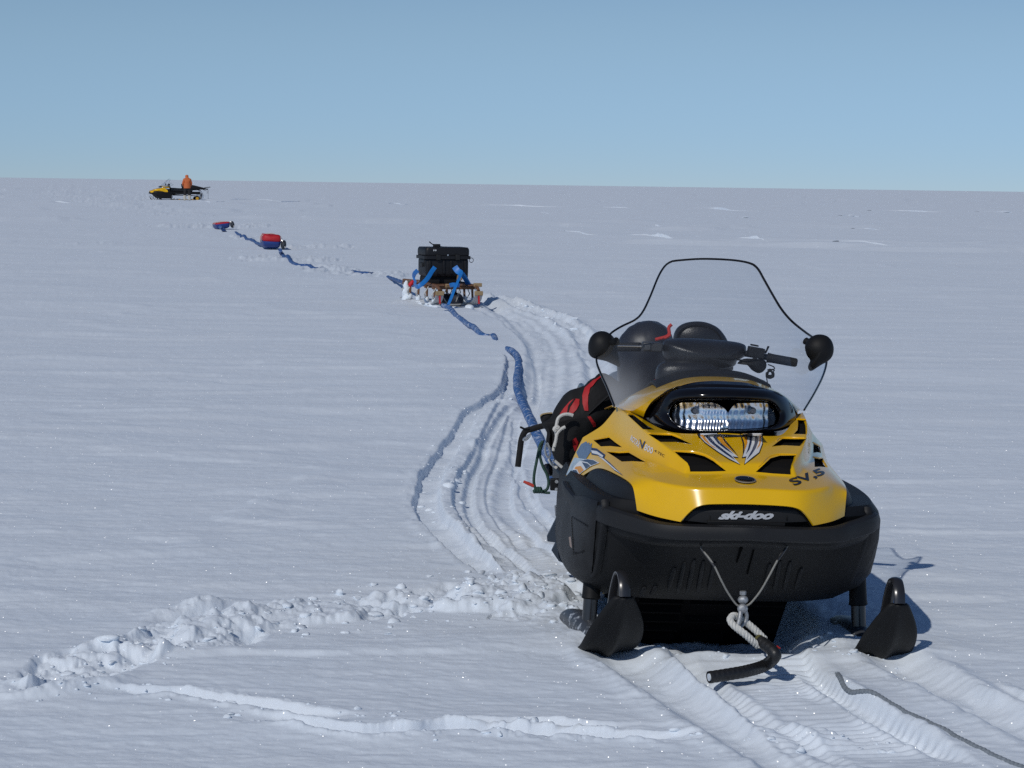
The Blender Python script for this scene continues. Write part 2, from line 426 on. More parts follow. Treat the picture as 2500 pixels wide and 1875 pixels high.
class Snow:
    def __init__(s):
        # rows evenly spaced for the eye near the camera, columns dense in the middle
        ys = [-60, -30, -12, -4, 0, 2, 3.2]
        y = 4.3; f = 2370.0
        while y < 9000:
            ys.append(y); dy = max(0.0065, 0.62 * y * y / (CH * f)); 
            if y > 60: dy *= 1.0 + (y - 60) / 200
            y += min(dy, y * 0.25)
        u = np.concatenate([-np.geomspace(9, 0.36, 40)[:-1], np.linspace(-0.34, -0.245, 40)[:-1], np.linspace(-0.245, 0.245, 1180), np.linspace(0.245, 0.34, 40)[1:], np.geomspace(0.36, 9, 40)[1:]])
        ys = np.array(ys)
        s.X = np.outer(np.where(ys > 3.3, ys, 0.55 * np.sqrt(ys * ys + 25)), u).astype(np.float64)
        s.Y = np.repeat(ys[:, None], len(u), 1).astype(np.float64)
        s.near = s.Y < 160
        s.Z = np.zeros_like(s.X)
        print('snow grid', s.X.shape)
    def along(s, path, reach, cap=0.0):
        """masked (index, signed lateral distance (+ = right of travel), arc length)"""
        P = np.array([(p.x, p.y) for p in path])
        m = (s.X > P[:, 0].min() - reach) & (s.X < P[:, 0].max() + reach) & (s.Y > P[:, 1].min() - reach) & (s.Y < P[:, 1].max() + reach)
        idx = np.nonzero(m.ravel())[0]
        x = s.X.ravel()[idx]; y = s.Y.ravel()[idx]
        best = np.full(len(idx), 1e9); sd = np.zeros(len(idx)); arc = np.zeros(len(idx)); L = 0
        k = max(1, len(P) // 160); P2 = P[::k]
        if (P2[-1] != P[-1]).any(): P2 = np.vstack([P2, P[-1]])
        for a, b in zip(P2[:-1], P2[1:]):
            d = b - a; l = math.hypot(*d)
            if l < 1e-9: continue
            d = d / l; near = (np.abs(x - (a[0] + b[0]) / 2) < reach + l) & (np.abs(y - (a[1] + b[1]) / 2) < reach + l)
            j = np.nonzero(near)[0]
            t = (x[j] - a[0]) * d[0] + (y[j] - a[1]) * d[1]; tc = np.clip(t, 0, l)
            ex = x[j] - a[0] - d[0] * tc; ey = y[j] - a[1] - d[1] * tc; q = np.hypot(ex, ey)
            side = (x[j] - a[0]) * d[1] - (y[j] - a[1]) * d[0]
            w = q < best[j]; jj = j[w]
            best[jj] = q[w]; sd[jj] = np.sign(side[w]) * q[w]; arc[jj] = L + tc[w]
            L += l
        k = best < reach
        return idx[k], sd[k], arc[k], L
    def add(s, idx, dz):
        z = s.Z.ravel(); z[idx] += dz; s.Z = z.reshape(s.X.shape)
    def xy(s, idx): return s.X.ravel()[idx], s.Y.ravel()[idx]
    def groove(s, px, w, depth, berm=0.02, rough=0.25, wall=0.3, fade=0.4, chunk=0.0, seed=1, jag=0.02):
        path = gpath(px) if not isinstance(px[0], Vector) else px
        idx, d, a, L = s.along(path, w * 2.6 + 0.1)
        if not len(idx): return
        x, y = s.xy(idx)
        d = d + jag * fbm(x * 6, y * 3, 3, seed)
        end = sstep(0, fade, a) * sstep(0, fade, L - a) if fade > 0 else 1
        hw = w / 2
        fl = 1 - sstep(hw * (1 - wall), hw * (1 + wall * 0.5), np.abs(d))
        be = np.exp(-((np.abs(d) - hw * 1.45) / (hw * 0.55)) ** 2)
        n = fbm(x * 11, y * 6, 4, seed + 5)
        dz = -depth * fl * (1 + 0.15 * n) + berm * be * (1 + 0.4 * n)
        dz += rough * 0.012 * n * (fl + be)
        if chunk > 0:
            dz += 0.5 * chunk * (lumps(x, y, 0.09, seed + 31, 0.55) * 0.8 + lumps(x, y, 0.045, seed + 41, 0.5)) * np.clip(be + 0.5 * fl, 0, 1)
        s.add(idx, dz * end)
    def ridge(s, px, w, h, chunk=0.3, seed=3, fade=0.5, grain=14):
        path = gpath(px)
        idx, d, a, L = s.along(path, w * 1.6)
        x, y = s.xy(idx)
        end = sstep(0, fade, a) * sstep(0, fade, L - a)
        b = np.exp(-(d / (w * 0.5)) ** 2); n = fbm(x * grain, y * grain * 0.5, 4, seed)
        dz = h * b * (1 + 0.45 * n)
        dz += 0.45 * chunk * b * (lumps(x, y, 0.1, seed + 9, 0.5) * 0.7 + lumps(x, y, 0.05, seed + 13, 0.6))
        s.add(idx, dz * end)
    def cord(s, px, w, amp, lam, sink=0.02, seed=8):
        path = gpath(px)
        idx, d, a, L = s.along(path, w)
        x, y = s.xy(idx); end = sstep(0, 0.6, a) * sstep(0, 0.6, L - a)
        m = 1 - sstep(w * 0.44, w * 0.52, np.abs(d))
        n = fbm(x * 4, y * 4, 3, seed)
        dz = m * (-sink + amp * np.sin(2 * math.pi * a / lam + 2.0 * n) * (0.6 + 0.6 * vnoise(x * 3, y * 3, seed + 2)))
        s.add(idx, dz * end)
    def churn(s, px, ws, h, seed=20, dig=0.03, cell=0.16):
        """trampled band with clods; ws = width at each control point"""
        C = [G(*p) for p in px]
        path = resample(spline(C, 10), 0.05)
        reach = max(ws) * 0.75
        idx, d, a, L = s.along(path, reach)
        x, y = s.xy(idx)
        ca = [0]
        for p, q in zip(C[:-1], C[1:]): ca.append(ca[-1] + (q - p).length)
        wl = np.interp(a / L * ca[-1], ca, ws) / 2
        jag = 0.3 * fbm(x * 3.5, y * 3.5, 4, seed)
        q = np.abs(d) / np.maximum(wl, 1e-3) + jag
        m = (1 - sstep(0.75, 1.0, q)) * sstep(0, 0.3, a) * sstep(0, 0.3, L - a)
        n = fbm(x * 5, y * 5, 5, seed + 2); n2 = fbm(x * 16, y * 16, 4, seed + 3)
        k = cell / 0.16
        u = x / k; v = y / k; k = min(k, 1.6)
        foot = sstep(-0.2, 0.4, fbm(u * 2.6, v * 2.2, 4, seed + 4)); step2 = sstep(-0.1, 0.2, fbm(u * 5.0 + 3, v * 4.0, 4, seed + 8))
        dz = k * h * (-0.050 * foot + 0.014 * step2 + 0.010 * n + 0.004 * n2) + (0.012 * k if dig > 0 else 0.03)
        dz += 0.32 * min(1, 1.6 / (cell / .16)) * h * (lumps(x, y, cell, seed + 5, 0.4) * 0.6 + lumps(x, y, cell * 0.45, seed + 6, 0.5) * 0.8 + lumps(x, y, cell * 0.2, seed + 7, 0.5) * 0.9)
        s.add(idx, dz * m)
    def done(s):
        x, y = s.X, s.Y; z = s.Z
        nr = s.near
        xn, yn = x[nr], y[nr]
        far = 1 / (1 + (yn / 60) ** 2)
        # wind crust: long low waves across the view, small ripples, grain
        dz = 0.022 * fbm(xn * 0.22, yn * 0.5, 3, 3) + 0.008 * fbm(xn * 0.9, yn * 2.4, 4, 5) * (0.5 + 0.5 * far)
        dz += 0.0035 * np.abs(fbm(xn * 3.0, yn * 9.0, 4, 7)) * far + 0.0016 * fbm(xn * 18, yn * 30, 3, 9) * far
        # scattered low sastrugi edges
        sa = fbm(xn * 0.30 + 3, yn * 0.6, 4, 31); dz += 0.012 * sstep(0.28, 0.42, sa) * (1 - sstep(0.5, 0.8, sa))
        z[nr] += dz
        z += zbase(y)
        # far field: broad shallow drifts
        z += 0.05 * fbm(x * 0.02, y * 0.05, 3, 51) * sstep(30, 120, y) * (1 - sstep(600, 1500, y))
        sf = fbm(x * 0.05 + 5, y * 0.12, 4, 61); z += 0.10 * sstep(0.42, 0.5, sf) * (1 - sstep(0.5, 0.95, sf)) * sstep(35, 60, y) * (1 - sstep(300, 700, y))
        s.Z = z
    def height(s, p):
        """ground height under a point (nearest vertex)"""
        i = int(np.argmin(np.abs(s.Y[:, 0] - p[1]))); j = int(np.argmin(np.abs(s.X[i] - p[0])))
        return float(s.Z[i, j])
    def build(s, m):
        nr, nc = s.X.shape
        co = np.stack([s.X, s.Y, s.Z], -1).reshape(-1, 3).astype(np.float32)
        i = np.arange((nr - 1) * nc).reshape(nr - 1, nc)[:, :-1].ravel()
        q = np.stack([i, i + 1, i + nc + 1, i + nc], -1).astype(np.int32)
        me = bpy.data.meshes.new('snow_ground')
        me.vertices.add(len(co)); me.vertices.foreach_set('co', co.ravel())
        me.loops.add(q.size); me.loops.foreach_set('vertex_index', q.ravel())
        me.polygons.add(len(q)); me.polygons.foreach_set('loop_start', np.arange(0, q.size, 4, dtype=np.int32))
        me.polygons.foreach_set('use_smooth', np.ones(len(q), dtype=bool))
        me.update(calc_edges=True); me.materials.append(m)
        o = link(bpy.data.objects.new('snow_ground', me)); o['kind'] = 'structure'
        return o

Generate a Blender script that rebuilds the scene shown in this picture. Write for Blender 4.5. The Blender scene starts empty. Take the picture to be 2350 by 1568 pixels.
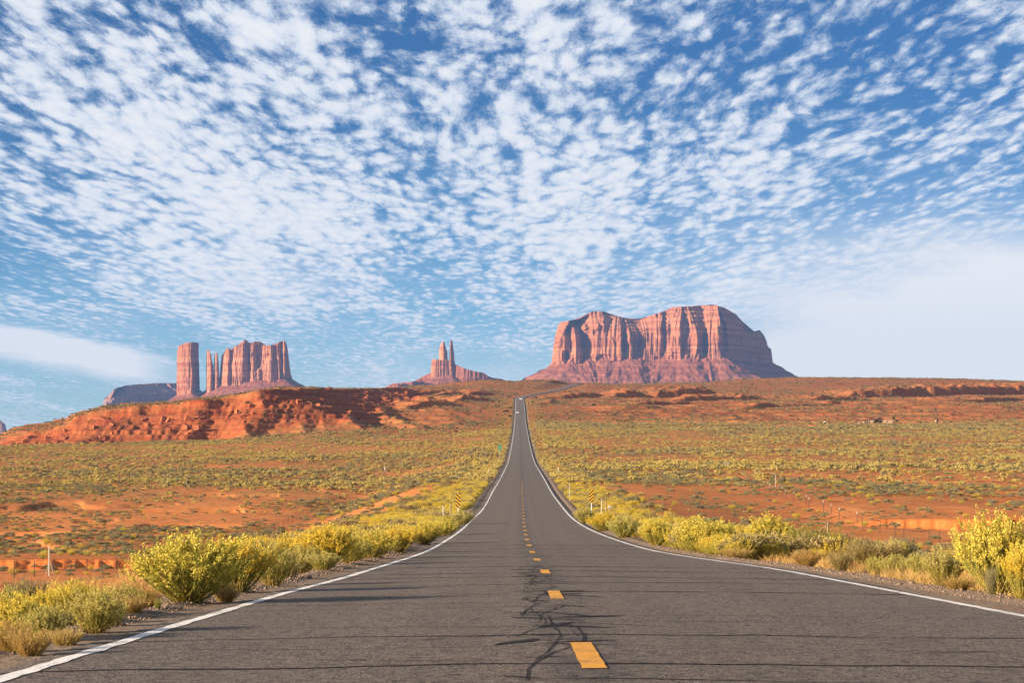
import bpy, math, random
import numpy as np

# ------------------------------------------------------------------ camera, sky, sun, exposure
scene = bpy.context.scene
COL = scene.collection
FPX = 4800.0            # focal length in pixels of a 2350-px-wide picture
CX, HY = 1175.0, 1000.0  # principal column, horizon row in that picture

cam_d = bpy.data.cameras.new("camera")
cam_d.sensor_width = 36.0
cam_d.lens = 36.0 * FPX / 2350.0
cam_d.shift_y = (HY - 784.0) / 2350.0
cam_d.clip_start = 0.1
cam_d.clip_end = 90000.0
cam = bpy.data.objects.new("camera", cam_d)
COL.objects.link(cam)
cam.location = (0, 0, 0)
cam.rotation_euler = (math.radians(90), 0, 0)
scene.camera = cam

SUN_EL = math.radians(14.5)
SUN_TX, SUN_TY = 0.905, 0.425            # horizontal direction the light travels
SUN_ROT = math.atan2(-SUN_TX, -SUN_TY)

sun_d = bpy.data.lights.new("sun", 'SUN')
sun_d.energy = 5.0
sun_d.angle = math.radians(0.5)
sun_d.color = (1.0, 0.80, 0.58)
sun = bpy.data.objects.new("sun", sun_d)
COL.objects.link(sun)
from mathutils import Vector, Matrix
ld = Vector((SUN_TX * math.cos(SUN_EL), SUN_TY * math.cos(SUN_EL), -math.sin(SUN_EL)))
sun.rotation_euler = ld.to_track_quat('-Z', 'Y').to_euler()

scene.view_settings.view_transform = 'Standard'
scene.view_settings.look = 'None'
scene.view_settings.exposure = 1.55
scene.view_settings.gamma = 1.0
try:
    scene.view_settings.use_curve_mapping = False
except Exception:
    pass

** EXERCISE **
In the records above, locate the lines holding the word "Write". Copy each of them.

** FINAL ANSWER **
The Blender Python script for this scene continues. Write part 2, from line 426 on. More parts follow. Treat the picture as 2500 pixels wide and 1875 pixels high.
Generate a Blender script that rebuilds the scene shown in this picture. Write for Blender 4.5. The Blender scene starts empty. Take the picture to be 2350 by 1568 pixels.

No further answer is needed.